··· DATA SECTION ···
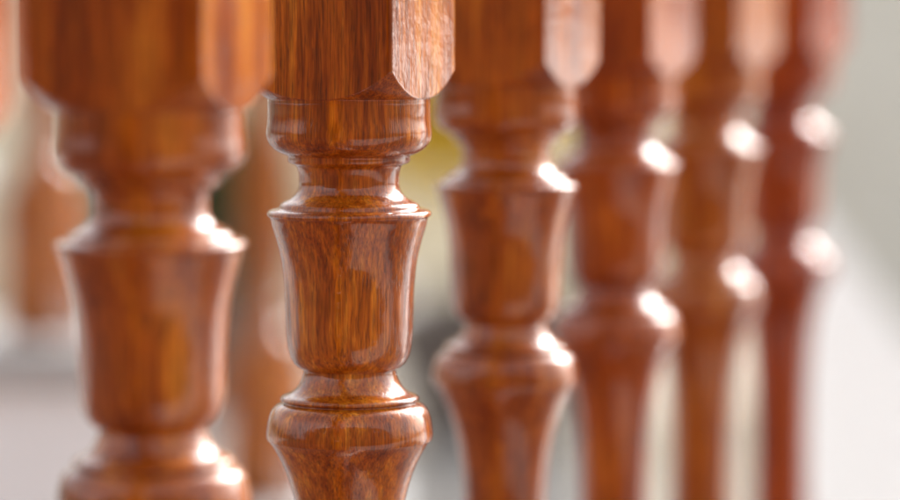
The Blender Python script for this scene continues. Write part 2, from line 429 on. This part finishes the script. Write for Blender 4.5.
pot_plant('potted_shrub', (q.x, 6.6, 0), .16, .24, .10, (.19, .19, .20), 3000, .05, M_GLEAF, 'dark green potted shrub glimpsed beside the neck of the nearest baluster', 9)

# ------------------------------------------------------------------ light
SUN_AZ, SUN_EL = 38, 31          # azimuth to the right of the viewing direction
wd = bpy.data.worlds.new('World'); sc.world = wd; wd.use_nodes = True
nt = wd.node_tree; bg = nt.nodes['Background']
sky = nt.nodes.new('ShaderNodeTexSky'); sky.sky_type = 'NISHITA'; sky.sun_disc = False
sky.sun_elevation = R(SUN_EL); sky.sun_rotation = R(SUN_AZ); sky.dust_density = 5.0; sky.air_density = 1.0
hs = nt.nodes.new('ShaderNodeHueSaturation'); hs.inputs['Saturation'].default_value = .22; nt.links.new(sky.outputs[0], hs.inputs['Color']); nt.links.new(hs.outputs[0], bg.inputs[0]); bg.inputs[1].default_value = .15
ld = bpy.data.lights.new('sun', 'SUN'); ld.energy = 1.1; ld.angle = R(17); ld.color = (1, .975, .94)
lo = bpy.data.objects.new('sun', ld); col.objects.link(lo)
sd = Vector((math.sin(R(SUN_AZ))*math.cos(R(SUN_EL)), math.cos(R(SUN_AZ))*math.cos(R(SUN_EL)), math.sin(R(SUN_EL))))
lo.rotation_euler = sd.to_track_quat('Z', 'Y').to_euler(); lo.location = sd*5

# ------------------------------------------------------------------ camera
cd = bpy.data.cameras.new('camera'); co = bpy.data.objects.new('camera', cd); col.objects.link(co); sc.camera = co
cd.sensor_width = 36; cd.lens = F/900*36; cd.clip_start = .02; cd.clip_end = 500
co.location = (0, 0, CZ); co.rotation_euler = (R(90)-TILT, 0, 0)
cd.dof.use_dof = True; cd.dof.focus_distance = D-.026; cd.dof.aperture_fstop = (cd.lens/1000)/.033; cd.dof.aperture_blades = 0

sc.view_settings.view_transform = 'Standard'; sc.view_settings.look = 'None'
sc.view_settings.exposure = 1.7; sc.view_settings.gamma = 1
sc.cycles.use_denoising = True
sc.cycles.max_bounces = 8; sc.cycles.caustics_reflective = False; sc.cycles.caustics_refractive = False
···
WHAT IS EXPECTED => Transcribe the opening line of the listing above, please, and every line after it through the line with "nearest baluster', 9)", word for word, without pictures.

SOLUTION TO THIS PROBLEM =>
The Blender Python script for this scene continues. Write part 2, from line 429 on. This part finishes the script. Write for Blender 4.5.
pot_plant('potted_shrub', (q.x, 6.6, 0), .16, .24, .10, (.19, .19, .20), 3000, .05, M_GLEAF, 'dark green potted shrub glimpsed beside the neck of the nearest baluster', 9)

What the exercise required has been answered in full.